Having won the French presidency, Emmanuel Macron’s next task is getting his brand-new party—La République en Marche—from having zero members in parliament to being its largest party so he can implement his legislative agenda.
France goes back to the polls this Sunday (June 11) and there are nearly 8,000 candidates standing for election for the 577 seats in parliament. Like the presidential election, there are two rounds. If no candidate gets more than 50% of the votes in his or her constituency, then the top two face off in the second round on June 18.
While 39-year-old Macron decisively beat the National Front’s Marine Le Pen in the presidential election, historically low voter turnout dampened the celebrations. A record number of people disliked both Macron and Le Pen so much that they went to the polls just to cast blank votes. This highlighted Macron’s first major challenge—broadening his support so thoroughly across the country that he can push out other established parties.
A month later, voter opinion polls astonishingly suggest he can do it, comfortably. For a parliamentary majority, La République en Marche needs 289 seats. Most of the recent polls suggest he will win more than 300 seats. Some predict Macron could win in the range of 400 seats, handing him one of the largest majorities in post-war France.

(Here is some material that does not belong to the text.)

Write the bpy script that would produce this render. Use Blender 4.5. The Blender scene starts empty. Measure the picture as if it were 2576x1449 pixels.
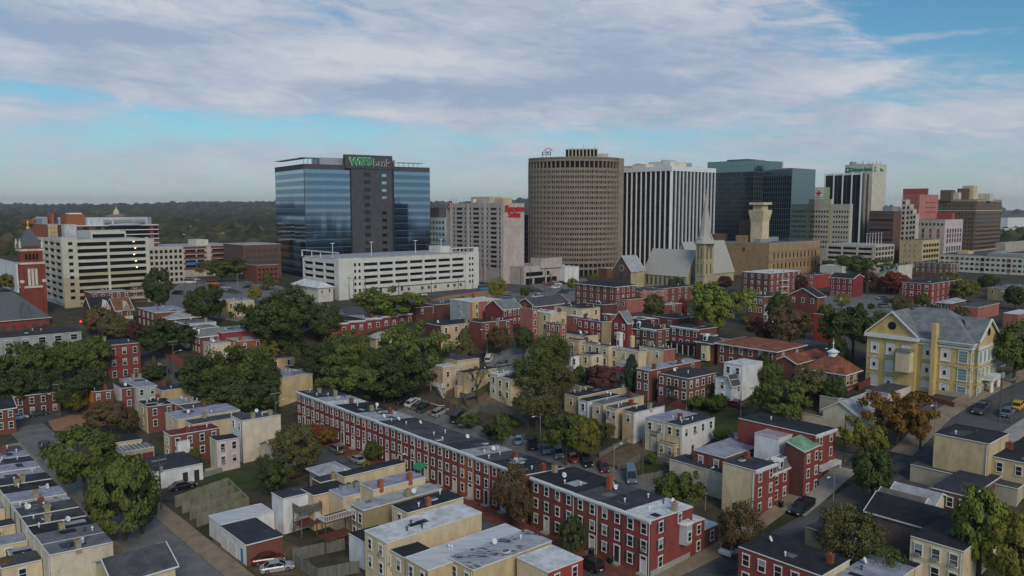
import bpy, math, random
import numpy as np
from mathutils import Vector, Matrix

# ------------------------------------------------------------------ camera, sky, sun, exposure
SC = bpy.context.scene
COL = SC.collection
FPX, HZ, CAMH = 2000., 520., 56.          # focal length and horizon in pixels of a 2576x1449 view; eye height in metres
PIT = math.atan((724.5-HZ)/FPX); CP, SP = math.cos(PIT), math.sin(PIT)
cam = bpy.data.cameras.new("camera"); co = bpy.data.objects.new("camera", cam); COL.objects.link(co)
co.location = (0, 0, CAMH); co.rotation_euler = (math.pi/2-PIT, 0, 0)
cam.sensor_width = 36; cam.lens = 36*FPX/2576; cam.clip_start = 1; cam.clip_end = 30000
SC.camera = co
SUN_EL, SUN_AZ = math.radians(34), math.radians(162)      # azimuth clockwise from the viewing direction (+Y)
sun = bpy.data.lights.new("sun", 'SUN'); sun.energy = 1.5; sun.angle = math.radians(22); sun.color = (1, .86, .68)
so = bpy.data.objects.new("sun", sun); COL.objects.link(so)
sd = Vector((math.sin(SUN_AZ)*math.cos(SUN_EL), math.cos(SUN_AZ)*math.cos(SUN_EL), math.sin(SUN_EL)))
so.rotation_euler = sd.to_track_quat('Z', 'Y').to_euler()
so.location = (0, 0, 200)
SC.view_settings.view_transform = 'Standard'; SC.view_settings.look = 'None'
SC.view_settings.exposure = 0.1; SC.view_settings.gamma = 1.0
SC.cycles.use_denoising = True
SC.cycles.max_bounces = 6; SC.cycles.diffuse_bounces = 2; SC.cycles.glossy_bounces = 3
SC.cycles.transparent_max_bounces = 4; SC.cycles.volume_bounces = 0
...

An Ipsos/Sopra Steria poll published on June 9 predicted Macron’s party will get between 397 and 427 seats (link in French). The bruising the Republican and Socialist parties experienced in the presidential election is also set to continue. The center-right Republican party is expected to lose half of its seats to about 100, while the group of left-wing parties is predicted to go from 284 seats to as few as 20 or 30. The National Front is predicted to win between five and 15 seats.
Macron’s strengthened position is in part thanks to appearing comfortable as an international leader. He’s taken on both US president Donald Trump and Russian president Vladimir Putin, while befriending German chancellor Angela Merkel and Canadian prime minister Justin Trudeau. Already early voting by the French abroad suggest Macron’s party is well ahead of its competitors.
Macron hasn’t taken the easiest route to parliamentary victory either. He promised to completely shake up France’s political system and so far is sticking to this plan. He said that half the party’s candidates would come from civil society and not have held political office before, and half would be women. The party’s 428 candidates fit these criteria and include students, retirees, the unemployed, business leaders, and civil servants. Not to mention a bullfighter, famous mathematician and a celebrity environmentalist.
In fact, the party adhered to these rules so strictly that former French prime minister Manuel Valls was rejected from running for the National Assembly as a member of Macron’s party. Valls was from the Socialist party, which is the party of the last president and the same party Macron was in when he served as economy minister. Valls said the Socialist party was “dead and gone” but Macron’s party said Valls didn’t fit its criteria, particularly as he’s already served three terms in parliament.
Another round of victories for Macron would show that it’s really possible to reinvigorate a nation’s political system and sideline the establishment parties, and do so in short order. It shows that a movement of young people and centrist policies that include social safety nets and business acumen can achieve change.
This is a lesson British prime minister Theresa May learned the hard way this week. She expected to breeze through a snap election and increase her majority. Instead her establishment politics were rejected by a surge in youth voting and support for a former backbench socialist MP.
Macron was supposed to be fighting to avoid a coalition government that could thwart his reformist agenda. Instead France’s traditional parties are nowhere to be seen.